56.4 A small revolution: Young favela dwellers and audiovisual production

Wednesday, August 1, 2012: 11:45 AM
Faculty of Economics, TBA
Oral Presentation
Lia ROCHA , Social Science, Universidade do Estado do Rio de Janeiro - Brasil, Rio de Janeiro, Brazil
Intellectuals, policy makers and foreign visitants have historically stigmatized Rio de Janeiro's favelas as dangerous settlements but also celebrated them as exotic places with a rich and unique culture. While violence and exotics remain important representations of Brazilian favelas, new portrays but especially new actors have emerged in the last years, since residents of these territories have been able to present their cultural production in different spaces of consumption (television, music and movies industries). This article discusses how young slum dwellers, participants of "social projects" carried out by local non-governmental organizations, become producers of "alternative" images of favelas.

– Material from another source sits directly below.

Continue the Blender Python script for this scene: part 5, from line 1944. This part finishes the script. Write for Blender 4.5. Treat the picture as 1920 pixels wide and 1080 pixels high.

The analysis reflects upon the production of images and representations by these young people about themselves and where they live, and how their production is linked to activities of nongovernmental organizations in those territories. I discuss how some of these initiatives are seeking public legitimacy as representatives of favelas dwellers, partly as a substitute for residents' associations that have been losing strength and recognition. The so-called "NGOs from within" bring the issue of self-representation into the "social projects market" by articulating two logics. On one hand, they represent favelas as a place of risk, which is part of what I will call "repertoires of social projects." On the other hand, they identify a "local culture", which must be valued as a way to ensure the residents' citizenship rights. In this paper, representations that reinforce stigmas and self-representations that counter-act them are the object of my analysis. By analyzing the case of the NGO TV Morrinho, located in a favela called Pereira da Silva, at Rio de Janeiro – Brazil, this paper explores how these two apparently conflicting logics are articulated in the discourses and actions of these young favela residents and their NGOs.